Ganj yayınlarından ilginç bir kitap çıktı. İsmi Kendine Değer Veren Kadın. Lynda Field oturmuş, tam da benim kafamda çözmeye çalıştığım bir konuya açıklık getirmeye çalışmış.
Field şu soruyu soruyor: "Neden bu kadar çok kadın öz değerden yoksun, mağdur oldukları, hatta dayak yedikleri, uygun olmayan ve zararlı ilişkileri çekiyorlar?"
Niye kadınlar kendilerine zarar veren bu ilişkileri bitirmekte bu kadar zorlanıyorlar?
Field’ın yanıtı ilginç: "Çoğumuz şöyle ya da böyle aşk bölümünde kötü pazarlıklar yaptık. Yaptığımız anlaşmaların temelleri olumsuz kültürel düşünce, his ve davranış kalıplarında yatan, kötü kararlara dayanıyordu."
Yazara göre aslında erkekler de kadınlar da duygusal açıdan zarar görüyorlar. Ancak bazı kadınlar buna inanmakta zorlanıyor. Onlar sadece acısını göstermeyen ya da gösteremeyen erkeklerle ilişkiler kurmuşlar.
ERKEĞİN DE ÖZ SAYGISI YOK
Fields devam ediyor: "Kültürel ve biyolojik faktörler kadınların ve erkeklerin acılarıyla başa çıkma biçimlerini etkiliyor. Birçok kadın çocukluk (ve yetişkinlik) acılarını içselleştirme eğiliminde oluyor ve zarar veren ilişkilere girmekten kendini alıkoyamıyor. Stres altında aşina olduğumuz ’baş etme yollarına’ döneriz ve ’duygusal bakıcılık’ birçok kadının öğrenmiş olduğu bir davranış kalıbıdır".

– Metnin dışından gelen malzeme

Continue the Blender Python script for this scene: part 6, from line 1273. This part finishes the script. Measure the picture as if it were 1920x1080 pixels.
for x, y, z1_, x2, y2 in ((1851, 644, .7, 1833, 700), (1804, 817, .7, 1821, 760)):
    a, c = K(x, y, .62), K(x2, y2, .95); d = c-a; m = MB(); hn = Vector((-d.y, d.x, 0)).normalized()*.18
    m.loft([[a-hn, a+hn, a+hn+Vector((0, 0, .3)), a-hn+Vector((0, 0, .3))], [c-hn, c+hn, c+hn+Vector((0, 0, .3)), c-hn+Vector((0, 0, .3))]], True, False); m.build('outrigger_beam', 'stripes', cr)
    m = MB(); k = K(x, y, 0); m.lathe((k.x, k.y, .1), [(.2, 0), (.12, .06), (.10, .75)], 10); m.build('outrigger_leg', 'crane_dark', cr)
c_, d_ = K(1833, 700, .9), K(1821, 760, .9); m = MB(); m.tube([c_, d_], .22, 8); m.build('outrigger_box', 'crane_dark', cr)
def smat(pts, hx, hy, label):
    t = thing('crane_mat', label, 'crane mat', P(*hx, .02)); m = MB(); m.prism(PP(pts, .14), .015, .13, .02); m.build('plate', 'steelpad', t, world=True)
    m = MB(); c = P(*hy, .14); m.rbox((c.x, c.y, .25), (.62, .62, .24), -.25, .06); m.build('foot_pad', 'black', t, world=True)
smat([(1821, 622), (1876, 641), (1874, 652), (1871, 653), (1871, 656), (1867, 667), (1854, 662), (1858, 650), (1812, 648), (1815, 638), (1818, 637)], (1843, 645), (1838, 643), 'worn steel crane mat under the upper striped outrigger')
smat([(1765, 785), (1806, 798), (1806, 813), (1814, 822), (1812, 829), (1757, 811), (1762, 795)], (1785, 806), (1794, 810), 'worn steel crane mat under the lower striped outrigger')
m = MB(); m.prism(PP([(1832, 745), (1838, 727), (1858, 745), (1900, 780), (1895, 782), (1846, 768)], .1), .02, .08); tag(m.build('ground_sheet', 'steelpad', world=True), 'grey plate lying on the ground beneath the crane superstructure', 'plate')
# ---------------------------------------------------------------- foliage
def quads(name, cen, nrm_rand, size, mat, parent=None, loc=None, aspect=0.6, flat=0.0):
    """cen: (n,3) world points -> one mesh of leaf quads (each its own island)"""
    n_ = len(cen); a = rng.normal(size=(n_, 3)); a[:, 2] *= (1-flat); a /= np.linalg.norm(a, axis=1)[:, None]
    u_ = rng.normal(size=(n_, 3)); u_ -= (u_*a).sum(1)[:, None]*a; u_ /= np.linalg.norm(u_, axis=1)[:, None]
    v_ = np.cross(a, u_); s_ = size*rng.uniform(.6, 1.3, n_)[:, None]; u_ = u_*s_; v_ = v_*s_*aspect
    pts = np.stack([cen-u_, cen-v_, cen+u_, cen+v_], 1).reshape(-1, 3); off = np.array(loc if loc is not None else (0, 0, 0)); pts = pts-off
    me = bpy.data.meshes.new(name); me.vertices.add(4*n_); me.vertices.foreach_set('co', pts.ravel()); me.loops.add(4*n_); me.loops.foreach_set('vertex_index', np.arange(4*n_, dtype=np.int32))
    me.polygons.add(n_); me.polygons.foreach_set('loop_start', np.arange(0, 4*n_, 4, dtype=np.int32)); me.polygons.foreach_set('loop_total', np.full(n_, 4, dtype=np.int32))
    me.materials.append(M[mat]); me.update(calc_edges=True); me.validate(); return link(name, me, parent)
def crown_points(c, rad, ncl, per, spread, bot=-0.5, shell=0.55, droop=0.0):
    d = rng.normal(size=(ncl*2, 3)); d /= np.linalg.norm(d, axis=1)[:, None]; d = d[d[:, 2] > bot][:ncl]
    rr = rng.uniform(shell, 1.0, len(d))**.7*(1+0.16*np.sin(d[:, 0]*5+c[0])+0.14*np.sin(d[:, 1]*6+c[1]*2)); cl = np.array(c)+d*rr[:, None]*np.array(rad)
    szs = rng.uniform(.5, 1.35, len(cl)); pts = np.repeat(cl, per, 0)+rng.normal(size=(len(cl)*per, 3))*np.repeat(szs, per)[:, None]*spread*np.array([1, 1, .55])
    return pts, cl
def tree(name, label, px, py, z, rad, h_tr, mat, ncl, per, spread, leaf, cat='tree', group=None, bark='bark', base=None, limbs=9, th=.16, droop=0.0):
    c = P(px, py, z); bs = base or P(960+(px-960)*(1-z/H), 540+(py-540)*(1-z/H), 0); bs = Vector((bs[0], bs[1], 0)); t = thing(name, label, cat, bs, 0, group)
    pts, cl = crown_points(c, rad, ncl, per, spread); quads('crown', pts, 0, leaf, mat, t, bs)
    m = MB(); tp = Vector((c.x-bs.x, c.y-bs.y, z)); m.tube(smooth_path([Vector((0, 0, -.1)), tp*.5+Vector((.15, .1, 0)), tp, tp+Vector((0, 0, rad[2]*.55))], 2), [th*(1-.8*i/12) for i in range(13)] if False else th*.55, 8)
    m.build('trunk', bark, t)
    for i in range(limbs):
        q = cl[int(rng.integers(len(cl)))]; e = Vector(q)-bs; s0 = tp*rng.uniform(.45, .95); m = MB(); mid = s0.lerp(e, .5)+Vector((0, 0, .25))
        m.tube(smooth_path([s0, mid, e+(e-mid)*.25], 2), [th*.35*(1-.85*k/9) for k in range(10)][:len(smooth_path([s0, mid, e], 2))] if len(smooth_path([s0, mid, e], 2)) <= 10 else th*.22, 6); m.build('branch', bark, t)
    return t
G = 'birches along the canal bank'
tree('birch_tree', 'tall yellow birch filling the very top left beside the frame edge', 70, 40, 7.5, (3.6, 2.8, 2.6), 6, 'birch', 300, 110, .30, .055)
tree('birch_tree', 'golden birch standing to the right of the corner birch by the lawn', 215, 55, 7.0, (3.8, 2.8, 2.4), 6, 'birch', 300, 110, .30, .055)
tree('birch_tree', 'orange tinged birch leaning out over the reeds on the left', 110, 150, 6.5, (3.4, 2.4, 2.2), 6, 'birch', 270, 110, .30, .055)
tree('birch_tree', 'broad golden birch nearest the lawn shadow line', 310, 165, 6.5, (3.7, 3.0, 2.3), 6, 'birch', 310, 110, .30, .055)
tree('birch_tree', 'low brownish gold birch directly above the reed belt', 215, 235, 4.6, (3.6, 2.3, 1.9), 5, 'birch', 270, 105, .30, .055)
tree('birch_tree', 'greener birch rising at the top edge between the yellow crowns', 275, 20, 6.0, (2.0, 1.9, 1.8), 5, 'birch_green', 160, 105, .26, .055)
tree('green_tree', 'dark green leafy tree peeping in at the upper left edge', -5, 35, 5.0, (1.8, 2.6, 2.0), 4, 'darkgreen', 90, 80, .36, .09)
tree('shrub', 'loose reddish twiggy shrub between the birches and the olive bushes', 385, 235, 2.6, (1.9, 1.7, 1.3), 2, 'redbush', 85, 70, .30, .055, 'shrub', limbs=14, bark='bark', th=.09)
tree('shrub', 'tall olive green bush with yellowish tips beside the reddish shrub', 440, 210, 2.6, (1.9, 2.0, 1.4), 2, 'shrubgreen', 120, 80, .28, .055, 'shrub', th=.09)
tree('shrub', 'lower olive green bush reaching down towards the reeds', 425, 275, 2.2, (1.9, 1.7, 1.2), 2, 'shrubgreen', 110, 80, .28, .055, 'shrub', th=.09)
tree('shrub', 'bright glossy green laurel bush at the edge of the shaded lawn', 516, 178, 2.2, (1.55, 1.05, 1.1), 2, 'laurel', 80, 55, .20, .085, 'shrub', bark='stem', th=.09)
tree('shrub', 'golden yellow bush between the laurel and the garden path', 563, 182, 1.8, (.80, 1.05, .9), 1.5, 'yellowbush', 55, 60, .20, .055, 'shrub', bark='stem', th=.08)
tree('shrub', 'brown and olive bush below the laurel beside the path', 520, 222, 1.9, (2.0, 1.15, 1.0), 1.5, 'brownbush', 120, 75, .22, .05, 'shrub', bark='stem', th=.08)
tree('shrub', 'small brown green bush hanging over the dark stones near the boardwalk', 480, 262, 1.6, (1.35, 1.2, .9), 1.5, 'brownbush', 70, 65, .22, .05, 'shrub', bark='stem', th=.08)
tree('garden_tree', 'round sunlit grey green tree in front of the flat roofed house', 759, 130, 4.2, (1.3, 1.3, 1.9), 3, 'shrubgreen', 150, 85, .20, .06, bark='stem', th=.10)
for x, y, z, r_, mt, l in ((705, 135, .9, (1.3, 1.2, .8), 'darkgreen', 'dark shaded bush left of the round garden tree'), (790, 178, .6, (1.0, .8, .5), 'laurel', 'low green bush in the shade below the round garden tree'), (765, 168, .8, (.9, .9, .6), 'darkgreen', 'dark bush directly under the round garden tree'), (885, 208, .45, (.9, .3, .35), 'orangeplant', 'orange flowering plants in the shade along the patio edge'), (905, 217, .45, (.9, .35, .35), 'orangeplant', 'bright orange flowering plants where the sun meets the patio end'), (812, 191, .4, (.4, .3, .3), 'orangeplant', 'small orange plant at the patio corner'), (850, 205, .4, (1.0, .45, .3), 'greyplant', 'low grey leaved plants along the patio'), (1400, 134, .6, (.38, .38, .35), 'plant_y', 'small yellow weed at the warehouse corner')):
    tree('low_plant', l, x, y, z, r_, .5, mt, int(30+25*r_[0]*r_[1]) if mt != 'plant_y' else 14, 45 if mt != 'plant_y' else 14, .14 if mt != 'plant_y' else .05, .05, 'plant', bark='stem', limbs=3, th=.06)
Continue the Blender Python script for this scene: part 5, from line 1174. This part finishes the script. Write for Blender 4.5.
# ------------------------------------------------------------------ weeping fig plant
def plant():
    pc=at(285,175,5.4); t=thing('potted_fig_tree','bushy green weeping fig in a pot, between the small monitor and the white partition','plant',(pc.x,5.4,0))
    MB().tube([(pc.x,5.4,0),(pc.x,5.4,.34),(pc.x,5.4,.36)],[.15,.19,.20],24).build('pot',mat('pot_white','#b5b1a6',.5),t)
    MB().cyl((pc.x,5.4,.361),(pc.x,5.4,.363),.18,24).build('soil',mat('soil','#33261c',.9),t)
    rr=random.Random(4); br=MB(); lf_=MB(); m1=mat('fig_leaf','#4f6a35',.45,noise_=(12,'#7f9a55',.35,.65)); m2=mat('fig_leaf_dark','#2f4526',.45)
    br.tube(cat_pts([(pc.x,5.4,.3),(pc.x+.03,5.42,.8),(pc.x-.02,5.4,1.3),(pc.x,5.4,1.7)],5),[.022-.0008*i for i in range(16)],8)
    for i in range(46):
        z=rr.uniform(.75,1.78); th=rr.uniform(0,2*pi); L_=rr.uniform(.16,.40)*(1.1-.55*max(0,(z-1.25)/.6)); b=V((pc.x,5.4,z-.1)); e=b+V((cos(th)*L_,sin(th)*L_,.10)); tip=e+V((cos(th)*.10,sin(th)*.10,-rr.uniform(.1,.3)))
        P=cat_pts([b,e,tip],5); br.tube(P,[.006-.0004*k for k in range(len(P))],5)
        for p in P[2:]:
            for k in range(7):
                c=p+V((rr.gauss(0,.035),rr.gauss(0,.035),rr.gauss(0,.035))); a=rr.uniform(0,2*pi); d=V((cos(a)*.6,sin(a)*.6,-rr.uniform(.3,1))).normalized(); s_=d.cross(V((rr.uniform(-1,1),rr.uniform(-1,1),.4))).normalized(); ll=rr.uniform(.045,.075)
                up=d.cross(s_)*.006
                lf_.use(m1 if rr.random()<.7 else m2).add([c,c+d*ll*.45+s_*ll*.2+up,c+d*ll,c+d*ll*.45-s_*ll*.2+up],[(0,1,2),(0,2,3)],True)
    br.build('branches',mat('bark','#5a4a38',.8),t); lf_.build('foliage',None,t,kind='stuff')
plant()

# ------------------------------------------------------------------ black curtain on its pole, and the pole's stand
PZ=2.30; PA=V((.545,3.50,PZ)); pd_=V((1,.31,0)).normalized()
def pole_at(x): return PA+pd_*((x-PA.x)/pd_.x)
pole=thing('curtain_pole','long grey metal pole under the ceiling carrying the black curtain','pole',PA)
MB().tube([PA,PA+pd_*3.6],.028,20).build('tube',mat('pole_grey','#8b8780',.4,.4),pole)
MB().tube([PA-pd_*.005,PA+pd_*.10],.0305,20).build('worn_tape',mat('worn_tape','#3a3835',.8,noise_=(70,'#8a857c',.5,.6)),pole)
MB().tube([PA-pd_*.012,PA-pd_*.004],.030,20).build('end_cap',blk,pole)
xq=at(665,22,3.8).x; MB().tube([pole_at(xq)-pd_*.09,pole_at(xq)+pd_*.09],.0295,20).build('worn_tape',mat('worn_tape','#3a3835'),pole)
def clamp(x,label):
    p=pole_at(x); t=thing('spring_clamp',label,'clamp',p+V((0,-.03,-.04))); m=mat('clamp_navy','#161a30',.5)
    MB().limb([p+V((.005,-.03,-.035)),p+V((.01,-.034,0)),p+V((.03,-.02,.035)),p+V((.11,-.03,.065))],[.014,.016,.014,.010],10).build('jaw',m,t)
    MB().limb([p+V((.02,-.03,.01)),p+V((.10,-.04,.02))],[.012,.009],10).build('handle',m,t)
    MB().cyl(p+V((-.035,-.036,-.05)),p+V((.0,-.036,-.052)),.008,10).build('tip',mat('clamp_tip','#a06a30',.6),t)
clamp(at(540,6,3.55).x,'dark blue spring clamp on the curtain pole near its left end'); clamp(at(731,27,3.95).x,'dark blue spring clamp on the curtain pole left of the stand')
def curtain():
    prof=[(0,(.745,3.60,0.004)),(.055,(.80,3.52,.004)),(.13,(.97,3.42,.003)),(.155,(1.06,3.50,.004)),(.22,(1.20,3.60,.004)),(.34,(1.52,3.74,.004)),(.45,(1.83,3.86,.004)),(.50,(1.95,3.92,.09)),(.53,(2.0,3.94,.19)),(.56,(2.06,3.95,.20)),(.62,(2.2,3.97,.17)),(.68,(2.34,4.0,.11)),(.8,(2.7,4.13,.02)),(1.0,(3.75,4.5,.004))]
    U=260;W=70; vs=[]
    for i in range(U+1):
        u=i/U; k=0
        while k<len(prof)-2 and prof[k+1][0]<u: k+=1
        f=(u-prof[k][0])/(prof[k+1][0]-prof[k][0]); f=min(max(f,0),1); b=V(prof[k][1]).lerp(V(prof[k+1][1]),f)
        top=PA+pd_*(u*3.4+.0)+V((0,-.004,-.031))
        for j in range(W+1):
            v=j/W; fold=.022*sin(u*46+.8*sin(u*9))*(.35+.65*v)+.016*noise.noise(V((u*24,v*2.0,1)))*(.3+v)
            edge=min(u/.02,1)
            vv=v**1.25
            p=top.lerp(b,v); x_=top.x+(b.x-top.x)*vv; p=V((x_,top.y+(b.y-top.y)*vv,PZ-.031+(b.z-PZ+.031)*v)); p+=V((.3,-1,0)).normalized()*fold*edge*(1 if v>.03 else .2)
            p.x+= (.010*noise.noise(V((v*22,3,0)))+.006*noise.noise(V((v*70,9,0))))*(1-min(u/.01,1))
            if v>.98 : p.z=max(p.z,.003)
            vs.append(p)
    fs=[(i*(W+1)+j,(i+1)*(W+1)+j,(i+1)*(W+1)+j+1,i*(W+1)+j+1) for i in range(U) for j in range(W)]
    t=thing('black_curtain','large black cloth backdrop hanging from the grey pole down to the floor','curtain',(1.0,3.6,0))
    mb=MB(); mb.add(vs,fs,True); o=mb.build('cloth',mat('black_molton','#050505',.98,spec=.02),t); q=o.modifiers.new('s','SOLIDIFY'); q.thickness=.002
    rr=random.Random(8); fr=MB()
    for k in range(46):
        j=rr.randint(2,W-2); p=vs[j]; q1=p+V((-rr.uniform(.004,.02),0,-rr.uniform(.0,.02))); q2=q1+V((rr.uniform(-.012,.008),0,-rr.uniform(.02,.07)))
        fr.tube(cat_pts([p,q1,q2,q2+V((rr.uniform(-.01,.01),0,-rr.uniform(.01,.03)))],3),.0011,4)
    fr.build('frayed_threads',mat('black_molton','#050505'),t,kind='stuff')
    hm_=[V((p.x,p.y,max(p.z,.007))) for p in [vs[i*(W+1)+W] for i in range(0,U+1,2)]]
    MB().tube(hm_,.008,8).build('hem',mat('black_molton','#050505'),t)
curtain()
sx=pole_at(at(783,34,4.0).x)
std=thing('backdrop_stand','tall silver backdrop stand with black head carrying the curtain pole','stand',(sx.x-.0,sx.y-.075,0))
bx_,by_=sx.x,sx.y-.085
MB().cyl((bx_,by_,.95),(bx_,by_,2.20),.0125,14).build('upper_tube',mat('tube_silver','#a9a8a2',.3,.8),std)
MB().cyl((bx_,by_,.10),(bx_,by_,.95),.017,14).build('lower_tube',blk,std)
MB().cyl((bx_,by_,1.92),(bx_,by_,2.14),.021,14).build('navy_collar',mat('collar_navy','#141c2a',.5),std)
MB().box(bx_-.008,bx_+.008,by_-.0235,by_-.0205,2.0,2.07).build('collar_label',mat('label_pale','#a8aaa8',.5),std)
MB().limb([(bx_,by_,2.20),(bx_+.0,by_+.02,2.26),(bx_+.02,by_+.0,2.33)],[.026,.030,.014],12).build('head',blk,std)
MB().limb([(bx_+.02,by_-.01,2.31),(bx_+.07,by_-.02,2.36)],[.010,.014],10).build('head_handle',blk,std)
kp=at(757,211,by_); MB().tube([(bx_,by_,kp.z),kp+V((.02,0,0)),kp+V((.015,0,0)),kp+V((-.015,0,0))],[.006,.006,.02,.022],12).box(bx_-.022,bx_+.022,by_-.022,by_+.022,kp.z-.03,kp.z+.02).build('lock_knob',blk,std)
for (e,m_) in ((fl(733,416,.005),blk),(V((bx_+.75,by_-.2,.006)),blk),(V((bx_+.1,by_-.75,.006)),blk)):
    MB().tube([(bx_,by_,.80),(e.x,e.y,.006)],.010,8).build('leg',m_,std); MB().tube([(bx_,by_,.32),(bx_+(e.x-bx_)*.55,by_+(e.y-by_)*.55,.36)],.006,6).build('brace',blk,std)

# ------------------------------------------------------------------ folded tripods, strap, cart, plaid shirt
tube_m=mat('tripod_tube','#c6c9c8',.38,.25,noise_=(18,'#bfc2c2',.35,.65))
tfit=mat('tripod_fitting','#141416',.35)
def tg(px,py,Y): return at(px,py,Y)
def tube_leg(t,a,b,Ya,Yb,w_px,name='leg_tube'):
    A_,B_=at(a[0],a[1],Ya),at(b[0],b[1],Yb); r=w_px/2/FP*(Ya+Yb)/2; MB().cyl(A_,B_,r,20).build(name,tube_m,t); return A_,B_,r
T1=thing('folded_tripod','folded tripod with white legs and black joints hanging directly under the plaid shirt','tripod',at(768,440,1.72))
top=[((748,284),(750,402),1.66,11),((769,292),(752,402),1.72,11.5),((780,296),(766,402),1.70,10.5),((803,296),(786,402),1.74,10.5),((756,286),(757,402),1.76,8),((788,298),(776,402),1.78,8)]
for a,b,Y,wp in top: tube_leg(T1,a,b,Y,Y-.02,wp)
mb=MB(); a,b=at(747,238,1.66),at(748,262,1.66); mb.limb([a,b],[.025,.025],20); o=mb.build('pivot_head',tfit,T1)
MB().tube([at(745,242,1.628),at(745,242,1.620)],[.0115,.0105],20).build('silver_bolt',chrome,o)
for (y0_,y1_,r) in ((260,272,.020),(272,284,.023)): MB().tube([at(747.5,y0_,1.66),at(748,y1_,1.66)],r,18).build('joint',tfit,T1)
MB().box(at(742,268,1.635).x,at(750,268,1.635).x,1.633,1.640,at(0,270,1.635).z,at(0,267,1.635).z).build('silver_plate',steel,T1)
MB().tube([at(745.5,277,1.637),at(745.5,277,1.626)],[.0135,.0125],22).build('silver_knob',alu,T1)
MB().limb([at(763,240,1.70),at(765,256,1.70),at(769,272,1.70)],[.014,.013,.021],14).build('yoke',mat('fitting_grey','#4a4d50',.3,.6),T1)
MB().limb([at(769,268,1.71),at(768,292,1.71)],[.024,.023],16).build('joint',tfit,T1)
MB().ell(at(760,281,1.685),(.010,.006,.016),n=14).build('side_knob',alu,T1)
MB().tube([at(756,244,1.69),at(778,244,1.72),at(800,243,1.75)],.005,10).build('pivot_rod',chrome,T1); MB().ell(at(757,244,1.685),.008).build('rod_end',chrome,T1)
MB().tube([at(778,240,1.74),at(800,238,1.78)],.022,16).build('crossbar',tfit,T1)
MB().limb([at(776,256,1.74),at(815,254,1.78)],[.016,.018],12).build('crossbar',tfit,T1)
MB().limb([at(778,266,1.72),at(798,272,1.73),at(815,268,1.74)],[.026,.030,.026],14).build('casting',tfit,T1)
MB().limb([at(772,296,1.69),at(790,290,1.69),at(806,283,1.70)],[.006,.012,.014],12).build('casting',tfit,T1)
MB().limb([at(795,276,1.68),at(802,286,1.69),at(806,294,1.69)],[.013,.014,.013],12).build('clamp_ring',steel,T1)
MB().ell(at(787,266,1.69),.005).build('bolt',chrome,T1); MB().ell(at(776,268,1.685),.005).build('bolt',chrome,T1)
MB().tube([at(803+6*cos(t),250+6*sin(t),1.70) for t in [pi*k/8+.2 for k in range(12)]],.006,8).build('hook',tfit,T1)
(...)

Field’e göre hepimiz (dişi ve erkek) bütünlüğe ulaşmak için çalışıyoruz. Enerji düzeyinde her zaman bir denge yaratmaya çalışıyoruz. Kendi enerjimizi dengelemek için çalışmazsak, dengede hissedebilmek için ihtiyacımız olan şeyleri kendi dışımızda ararız. Eğer kadın içsel erkek enerjide zayıfsa, bu enerjiyi başka yerde arar. İçsel erkek enerjisi (kendini ortaya koyan, dışa dönük, kavramsal, akılcı, mantıklı) güçlü olan erkekleri çekici bulur. İçsel kadınsı enerji de erkeğin gereksinimi, (duygusal, koruyucu, duyarlı, ruhsal, alıcı). Bu yüzden geleneksel erkek ve geleneksel dişi pervanenin ışığa çekildiği gibi birbirlerine çekilirler.
Yani karşılıklı öz saygı ve öz değer yoksunluğu yaratan zararlı ilişkilere kadınlar da erkekler de çekim hissediyorlar. Cinsiyetler arasındaki fark kadınların ve erkeklerin bu tür ilişkileri ele alma biçimlerinde kendini ortaya koyuyor:
Erkekler ilişkinin dışına taşarak ve kendilerini aktivitelere vererek baş ediyor.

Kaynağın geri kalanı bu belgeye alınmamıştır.